Over the last five years, the SF Giants have employed the 'Moneyball' approach to building a team. They have operated like a small, low-budget team making marginal moves to improve by increments. And to be fair to Zaidi, this is what the SF Giants ownership group hired him to do.

The SF Giants are still trying to 'Moneyball' their way back to relevance

This approach has certainly succeeded at times for the Giants as well as other teams. The Oakland A's, the organization that pioneered this approach, had several solid seasons while having a small budget compared to other teams that made the playoffs. It is no coincidence that the Giants now have Bob Melvin as their manager who worked alongside Zaidi in Oakland as the two honed this approach under the supervision of its architect, Billy Beane.

The Tampa Bay Rays have had success in recent years employing a similar approach. They won 99 games last year despite having one of the lowest payrolls in baseball. And, the Hicks addition has the feel of the type of move the Rays would make. It is creative, but the Giants are a billion-dollar organization, so why not bypass creativity for more of a track record? They have the money to do it.

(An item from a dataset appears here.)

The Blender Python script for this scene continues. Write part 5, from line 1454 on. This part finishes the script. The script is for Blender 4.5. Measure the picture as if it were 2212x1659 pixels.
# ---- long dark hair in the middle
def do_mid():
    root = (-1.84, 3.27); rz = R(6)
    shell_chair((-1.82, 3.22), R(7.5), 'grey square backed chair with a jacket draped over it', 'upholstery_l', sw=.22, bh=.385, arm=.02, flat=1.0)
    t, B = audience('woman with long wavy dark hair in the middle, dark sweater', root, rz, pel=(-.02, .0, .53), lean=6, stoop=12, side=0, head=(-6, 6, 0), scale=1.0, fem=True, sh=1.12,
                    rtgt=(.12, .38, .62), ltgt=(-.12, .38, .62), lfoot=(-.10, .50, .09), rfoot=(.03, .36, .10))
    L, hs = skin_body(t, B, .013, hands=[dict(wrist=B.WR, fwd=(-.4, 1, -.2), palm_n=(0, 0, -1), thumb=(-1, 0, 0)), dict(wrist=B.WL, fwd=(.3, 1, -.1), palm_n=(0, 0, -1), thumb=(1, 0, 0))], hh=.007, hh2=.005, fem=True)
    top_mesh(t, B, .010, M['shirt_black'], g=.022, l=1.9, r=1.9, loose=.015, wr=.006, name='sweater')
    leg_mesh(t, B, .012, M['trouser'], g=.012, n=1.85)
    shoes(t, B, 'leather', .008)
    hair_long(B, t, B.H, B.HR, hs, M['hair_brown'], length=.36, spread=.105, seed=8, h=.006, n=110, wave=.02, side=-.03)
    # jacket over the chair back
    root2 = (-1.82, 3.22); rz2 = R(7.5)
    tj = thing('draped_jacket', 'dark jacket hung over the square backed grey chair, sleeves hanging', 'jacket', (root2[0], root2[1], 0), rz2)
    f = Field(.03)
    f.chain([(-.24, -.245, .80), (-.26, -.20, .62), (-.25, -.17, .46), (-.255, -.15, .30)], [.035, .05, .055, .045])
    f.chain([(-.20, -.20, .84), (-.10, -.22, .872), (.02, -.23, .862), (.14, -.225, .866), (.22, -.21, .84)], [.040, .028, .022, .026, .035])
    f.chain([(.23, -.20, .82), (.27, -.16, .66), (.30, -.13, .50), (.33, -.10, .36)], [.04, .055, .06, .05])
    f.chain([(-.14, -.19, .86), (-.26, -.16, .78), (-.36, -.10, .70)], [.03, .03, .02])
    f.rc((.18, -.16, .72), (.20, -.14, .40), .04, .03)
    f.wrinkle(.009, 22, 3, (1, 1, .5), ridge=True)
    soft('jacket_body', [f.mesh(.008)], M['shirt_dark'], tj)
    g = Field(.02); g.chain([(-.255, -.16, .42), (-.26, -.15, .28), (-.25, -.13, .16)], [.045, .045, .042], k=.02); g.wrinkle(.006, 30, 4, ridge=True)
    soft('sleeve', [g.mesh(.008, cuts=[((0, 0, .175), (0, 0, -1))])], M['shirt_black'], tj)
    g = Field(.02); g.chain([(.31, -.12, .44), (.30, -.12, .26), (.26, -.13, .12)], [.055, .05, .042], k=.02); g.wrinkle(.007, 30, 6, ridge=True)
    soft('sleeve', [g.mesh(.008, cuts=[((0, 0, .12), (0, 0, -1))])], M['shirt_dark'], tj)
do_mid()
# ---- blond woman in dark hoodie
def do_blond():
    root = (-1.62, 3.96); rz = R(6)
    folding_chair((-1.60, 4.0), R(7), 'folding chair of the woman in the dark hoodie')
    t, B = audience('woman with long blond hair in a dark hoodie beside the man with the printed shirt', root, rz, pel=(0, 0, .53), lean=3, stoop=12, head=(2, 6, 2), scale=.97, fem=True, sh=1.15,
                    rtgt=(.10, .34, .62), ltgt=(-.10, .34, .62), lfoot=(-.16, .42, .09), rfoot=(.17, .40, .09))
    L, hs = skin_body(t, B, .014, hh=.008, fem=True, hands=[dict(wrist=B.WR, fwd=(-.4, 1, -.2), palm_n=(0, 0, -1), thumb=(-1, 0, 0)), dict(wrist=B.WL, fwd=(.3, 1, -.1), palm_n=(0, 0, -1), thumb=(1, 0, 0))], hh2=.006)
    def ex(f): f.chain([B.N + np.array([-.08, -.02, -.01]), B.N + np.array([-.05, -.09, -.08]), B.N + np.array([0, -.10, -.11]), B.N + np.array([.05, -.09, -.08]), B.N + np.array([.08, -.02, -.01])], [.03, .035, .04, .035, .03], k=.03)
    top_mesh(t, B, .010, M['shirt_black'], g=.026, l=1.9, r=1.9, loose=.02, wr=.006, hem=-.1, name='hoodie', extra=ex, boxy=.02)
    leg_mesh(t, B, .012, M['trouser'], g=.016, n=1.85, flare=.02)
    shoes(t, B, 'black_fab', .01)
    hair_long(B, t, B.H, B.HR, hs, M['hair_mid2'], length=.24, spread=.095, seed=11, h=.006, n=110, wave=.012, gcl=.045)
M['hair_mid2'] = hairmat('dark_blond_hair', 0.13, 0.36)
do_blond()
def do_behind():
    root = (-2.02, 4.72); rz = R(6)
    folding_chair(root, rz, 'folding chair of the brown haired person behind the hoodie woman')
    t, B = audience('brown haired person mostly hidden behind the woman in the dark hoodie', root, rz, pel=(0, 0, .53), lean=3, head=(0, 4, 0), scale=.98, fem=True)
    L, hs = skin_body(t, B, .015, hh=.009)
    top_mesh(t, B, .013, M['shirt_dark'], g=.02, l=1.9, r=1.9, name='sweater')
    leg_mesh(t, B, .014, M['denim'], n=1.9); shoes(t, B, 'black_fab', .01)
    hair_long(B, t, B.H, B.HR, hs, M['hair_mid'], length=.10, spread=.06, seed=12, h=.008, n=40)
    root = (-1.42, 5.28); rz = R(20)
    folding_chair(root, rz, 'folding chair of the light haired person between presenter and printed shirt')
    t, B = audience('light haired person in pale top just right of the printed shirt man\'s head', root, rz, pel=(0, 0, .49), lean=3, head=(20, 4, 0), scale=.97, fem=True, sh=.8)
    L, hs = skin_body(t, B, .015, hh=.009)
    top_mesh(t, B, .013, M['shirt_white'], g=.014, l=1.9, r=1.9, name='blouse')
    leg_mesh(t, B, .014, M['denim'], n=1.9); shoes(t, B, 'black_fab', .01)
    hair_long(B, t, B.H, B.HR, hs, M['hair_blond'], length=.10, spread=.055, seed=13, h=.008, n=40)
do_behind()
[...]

This approach worked to great effect just three seasons ago in 2021 as the SF Giants won a franchise-record 107 games. This success even made me buy into this approach. When the Giants passed on many top free agents after 2021, including Kevin Gausman, I shrugged it off because I figured the front office was so advanced and skilled that they would continue to find diamonds in the rough like Gausman or LaMonte Wade Jr.

But as we have learned from the last two seasons of mediocrity, it is impossible to keep hitting at that rate of success with marginal moves. The teams that are consistently solid like the Dodgers, Phillies, and Braves all have a core of stars that you can reliably count on. That is not the Giants. They are not close to those teams yet.

The mixing and matching and platoon-heavy lineups can work for a few weeks, months, or even a whole season, but eventually your luck will catch up with you. Guys get cold, injuries happen, and you don't have those consistent everyday guys to pick up the slack.

The same can be said about the rotation. After the Giants turned Gausman into an All-Star and Anthony DeSclafani into a solid starter, it seemed natural to reason that they could do similar things with the likes of Sean Manea and Ross Stripling. Last year showed that things even out. One year you get a Diamond in the Rough, the next you get a Dust Pan in the Ravine.

The odds that both Robbie Ray and Jordan Hicks will be solid contributors to the Giants rotation for the next three or four seasons are fairly small. But the Zaidi 'Moneyball' calculus is only counting on one of them to succeed.

That's the strategy: low-risk, high-upside signings. They would never go for a Blake Snell signing where it is a risky and expensive bet even though there is a higher chance you're going to get a guy who is a frontline starter for the next few years.

The front office probably has the odds at 75-25 on Ray pitching at a high level, maybe 65-35 on Hicks being a solid starter, and probably 80-20 that they could potentially get a solid version of Snell for several years. But the 20-percent chance they are wrong would come at a steep price in the case of Snell whereas if Ray and/or Hicks don't work out they can still make other marginal moves to try to make up for it whereas you'd be stuck with a bad, expensive Snell if he struggles or gets hurt.

In short, they're going to take quantity over quality every day.

That's the Zaidi 'Moneyball' approach. That doesn't mean the strategy cannot work at times. But we have no reason to believe that it can work consistently based on Zaidi's uneven track record in San Francisco.